Once upon a time, I went out with vanilla boys, before I found any BDSM community, and after also. I was thinking recently about vanilla and submissive dates… they are quite different in my experience. Submissive men tend to wait, they are a little afraid of taking initiative in case they get it wrong, so they wait to be led, which is fine with me, but there are many many ways to show interest that can hardly turn out badly. All they need to do is ask themselves the question ‘will this make her happy?’ Vanilla men take that initiative, and to me, it looks like submission.

A Vanilla Boy

On our first date, he invited me to his place. He had made snacks: water crackers with pate, tiny toast with hot salami and tomato, hommous with corn chips, a home made salmon dip, beautifully presented on a platter out on the deck.

We talked, he showed me around his new apartment, I commented on his amazingly soft towels, he fed me bite sized mouthfuls and champagne.

When I left, I kissed him, exploratory and soft, he let me lead, leaning down to me, not trying to take more than was offered.

“Just curious,” I said when I broke away from him.

“You can be as curious as you like,” he replied, flirty and smiling.

The next time I saw him, he had a gift for me. Two towels, incredibly soft ones, just like the ones that I had made comment on, a signal that he had paid attention, then acted on it.

As the relationship progressed, he would take notice of everything I said, without appearing to notice. He would file it away, and at some point, that book I mentioned would appear under my pillow, that favourite food my mother used to make would come out of the oven, that ‘impossible to get’ CD would turn up in my collection, he would ask me whether I wanted him to wear this, or that, he would give me options for outings and let me decide, he would leave sweet notes in his wake, he would cook for me, he would give me foot massages, he would serve me drinks, take my car into the shop, do most of the housework.

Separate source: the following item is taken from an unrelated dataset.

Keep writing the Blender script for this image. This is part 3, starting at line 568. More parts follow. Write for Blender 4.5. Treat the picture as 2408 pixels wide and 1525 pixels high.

“Vanilla submissives”, I call them, and I have been lucky enough to attract them all my life. But really, they are just boys who want to make me happy, and they don’t get anything out of it except the hope that they were responsible for a bit of that happiness. Well, obviously they are wanting more of me, but they don’t get a thrill out of it, there is no special headspace it takes them to, there is nothing in it for them in *that* way. They just want to make me happy.

Sometimes submissive men lose sight of that simple premise in all the talk of serving and giving pleasure and ‘being submissive’… I’m not sure why that is.